The waited crude oil inventories report
U.S. gasoline
inventories probably shrank by 1.7 million barrels in the week ended August 15, according to the estimate. Distillate stockpiles, including heating oil and
diesel, are forecast to have decreased by 300K barrels. Refinery utilization
probably slid by 0.45 percentage points to an average 91.15% of capacity, a survey shows.

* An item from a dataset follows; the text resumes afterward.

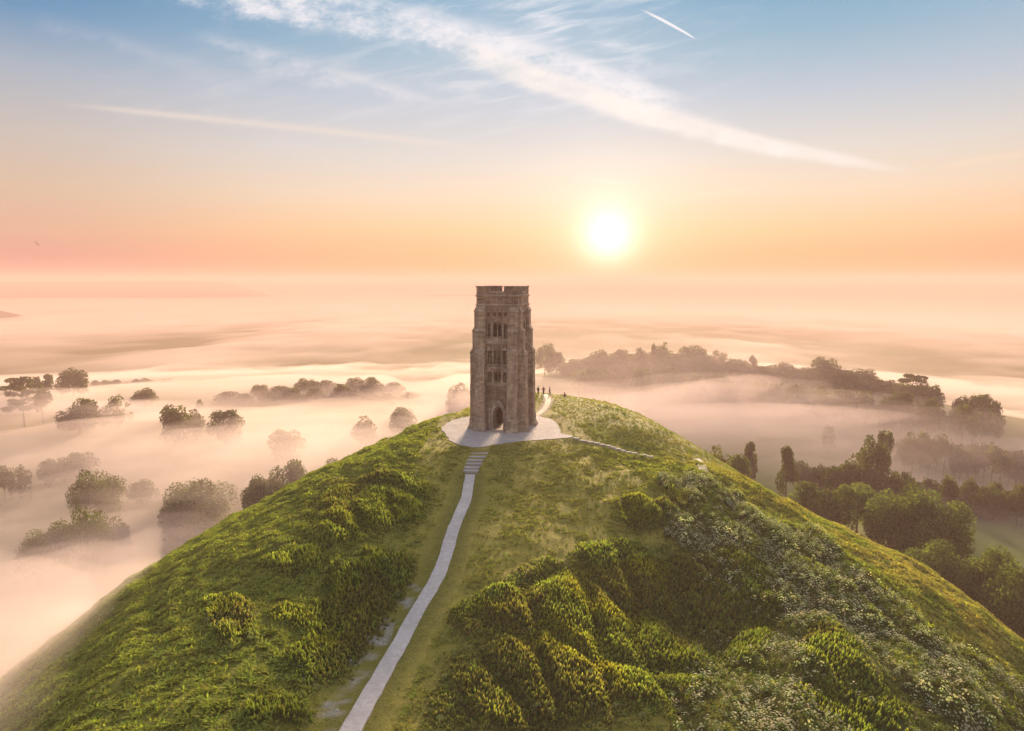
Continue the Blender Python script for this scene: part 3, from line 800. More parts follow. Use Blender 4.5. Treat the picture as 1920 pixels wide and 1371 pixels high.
def stepbox(name, c_, yaw, w, d_, h_, parent, mat):
    x, y = w / 2, d_ / 2; j = lambda: random.uniform(-.03, .03)
    V_ = []
    for z, q in ((-h_, 1), (-.03, 1), (0, .96)):
        V_ += [(-x * q + j(), -y * q + j(), z), (x * q + j(), -y * q + j(), z), (x * q + j(), y * q + j(), z), (-x * q + j(), y * q + j(), z)]
    F_ = [(0, 1, 5, 4), (1, 2, 6, 5), (2, 3, 7, 6), (3, 0, 4, 7), (4, 5, 9, 8), (5, 6, 10, 9), (6, 7, 11, 10), (7, 4, 8, 11), (8, 9, 10, 11)]
    o = link(name, mesh_np(name, V_, F_), mat, parent); o.location = c_; o.rotation_euler = (0, 0, yaw); return o
sa = empty('stone_steps', (0, 0, 0)); tag(sa, 'flight of seven wide pale stone steps joining the path to the tower paving', 'steps')
z0s = -.0; nA = len(STEPA)
zend = land(np.array([PATHL[0][0]]), np.array([PATHL[0][1]]))[0] + .06
for i, q in enumerate(STEPA):
    zz_ = -.10 + (zend + .16 + .10) * ((i + .35) / nA)
    nxt = STEPA[min(i + 1, nA - 1)]; prv = STEPA[max(i - 1, 0)]
    yaw = math.atan2(nxt[1] - prv[1], nxt[0] - prv[0]) + math.pi / 2
    stepbox('step', (q[0], q[1], zz_), yaw * .35, 2.45 - .09 * i, .66 + .03 * i, .5, sa, PAVE)
sb = empty('hillside_steps', (0, 0, 0)); tag(sb, 'line of narrow pale stone steps running down through grass right of the tower', 'steps')
for i, pq in enumerate(STEPB_PX):
    q = cast(*pq); zz_ = float(land(np.array([q[0]]), np.array([q[1]]))[0])
    stepbox('step', (q[0], q[1], zz_ + .16), random.uniform(-.15, .15) - .25, 1.0 + random.uniform(-.12, .15), .5, .6, sb, stepmat if 'stepmat' in globals() else PAVE)

# ------------------------------------------------------------------ trees
LEAFM = foliage_mat('tree_leaves', trans=.42, var=.35, scale=.25)
BARK = plain('bark', (.075, .055, .04))
def quads(C_, N_, s_, rg, asp=1.0):
    """leaf-clump quads centred on C_, facing about N_"""
    m_ = len(C_); r_ = rg.normal(size=(m_, 3)); T_ = np.cross(N_, r_); T_ /= np.linalg.norm(T_, axis=1)[:, None] + 1e-9
    B_ = np.cross(N_, T_); s_ = np.asarray(s_)[:, None] * np.ones((m_, 1))
    a_ = T_ * s_; b_ = B_ * s_ * asp; f_ = N_ * s_ * .3
    return np.stack([C_ - a_ - b_ * .5, C_ + a_ * .5 - b_ + f_, C_ + a_ + b_ * .5, C_ - a_ * .5 + b_ - f_], 1).reshape(-1, 3)
def crown(name, kind, n_, leaf, seed):
    rg = np.random.default_rng(seed); lobes = []
    if kind == 'oak':
        for i in range(22):
            th = rg.uniform(0, 2 * math.pi); e = rg.uniform(-.75, 1); rr_ = math.sqrt(max(0, 1 - e * e * .7)) * rg.uniform(.75, 1.05)
            lobes.append((rr_ * math.cos(th) * .34, rr_ * math.sin(th) * .34, .46 + e * .34, rg.uniform(.13, .21)))
        lobes.append((0, 0, .5, .3))
    elif kind == 'bush':
        for i in range(16):
            th = rg.uniform(0, 2 * math.pi); e = rg.uniform(-.1, 1); rr_ = math.sqrt(max(0, 1 - e * e)) * rg.uniform(.8, 1)
            lobes.append((rr_ * math.cos(th) * .33, rr_ * math.sin(th) * .33, .25 + e * .5, rg.uniform(.16, .24)))
        lobes.append((0, 0, .35, .34))
    elif kind == 'column':
        for i in range(18):
            h_ = rg.uniform(.1, .88); th = rg.uniform(0, 2 * math.pi); w_ = .30 * math.sin(math.pi * min(1, (h_ * .8 + .25))) * rg.uniform(.5, 1)
            lobes.append((w_ * math.cos(th), w_ * math.sin(th), h_, rg.uniform(.12, .2)))
    elif kind == 'layered':
        for h_, w_ in ((.92, .24), (.78, .36), (.60, .40), (.42, .46), (.28, .36)):
            for i in range(6):
                th = rg.uniform(0, 2 * math.pi); r2_ = w_ * rg.uniform(.2, .85)
                lobes.append((r2_ * math.cos(th), r2_ * math.sin(th), h_ + rg.uniform(-.03, .03), rg.uniform(.08, .14)))
    elif kind == 'open':
        for i in range(20):
            th = rg.uniform(0, 2 * math.pi); e = rg.uniform(-.3, 1); rr_ = math.sqrt(max(0, 1 - e * e * .8)) * rg.uniform(.6, 1.1)
            lobes.append((rr_ * math.cos(th) * .38, rr_ * math.sin(th) * .38, .45 + e * .40, rg.uniform(.08, .15)))
    lb = np.array(lobes); w_ = lb[:, 3] ** 2; pick = rg.choice(len(lb), n_, p=w_ / w_.sum())
    D_ = rg.normal(size=(n_, 3)); D_[:, 2] = D_[:, 2] * .9 + .25; D_ /= np.linalg.norm(D_, axis=1)[:, None]
    rad = lb[pick, 3] * (1 - np.abs(rg.normal(size=n_)) * .22); rad = np.where(rg.random(n_) < .12, rad * 1.12, rad)
    C_ = lb[pick, :3] + D_ * rad[:, None]
    if kind == 'layered': C_[:, 2] = lb[pick, 2] + D_[:, 2] * rad * .45
    N_ = D_ + rg.normal(size=(n_, 3)) * .55 + np.array([0, 0, .3]); N_ /= np.linalg.norm(N_, axis=1)[:, None]
    z0_ = np.percentile(C_[:, 2], 1); z1_ = C_[:, 2].max(); C_[:, 2] = (C_[:, 2] - z0_) / (z1_ - z0_)
    ex = np.percentile(np.abs(C_[:, :2]), 99); C_[:, :2] *= .5 / ex
    V_ = quads(C_, N_, leaf * rg.uniform(.6, 1.3, n_), rg)
    lc = rg.uniform(.75, 1.3, len(lb))[pick] * rg.uniform(.7, 1.35, n_)
    hue = rg.random(len(lb))[pick][:, None]
    c_ = (np.array([.072, .090, .028]) * (1 - hue) + np.array([.105, .108, .030]) * hue) * lc[:, None] * (1.45 if n_ > 5000 else 1)
    F_ = np.arange(len(V_)).reshape(-1, 4)
    me = mesh_np(name, V_, F_, col=np.repeat(c_, 4, 0)); me.materials.append(LEAFM); return me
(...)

In Iraq, the U.S. will continue “limited” air strikes against Islamic State
insurgents, President Barack Obama said yesterday. The U.S. conducted
35 fighter, bomber and drone attacks over the past three days, disrupting their
approach on the city of Erbil and allowing Iraqi and Kurdish forces to
recapture the Mosul dam. The conflict in Iraq, the second-biggest producer in
the Organization of Petroleum Exporting Countries, has spared the south, home
to about three-quarters of its crude production. The nation pumped 3 million
barrels a day last month.
West
Texas Intermediate advanced for the second time in three days before supply
data that may signal the strength of fuel demand in the U.S., the world’s
biggest oil consumer. Futures
climbed as much as 0.7% in New York.
Crude stockpiles probably fell by 1.75 million barrels to 365.3 million last
week, expectations say. WTI for September delivery, which expires
tomorrow, gained as much as 64 cents to $97.05 a barrel in electronic trading
on the New York Mercantile Exchange and was at $96.66. The
more-active October contract was up 41 cents at $94.16. The volume of all
futures traded was about 8.8 percent above the 100-day average for the time of
day. Front-month prices declined 1.8 percent this year.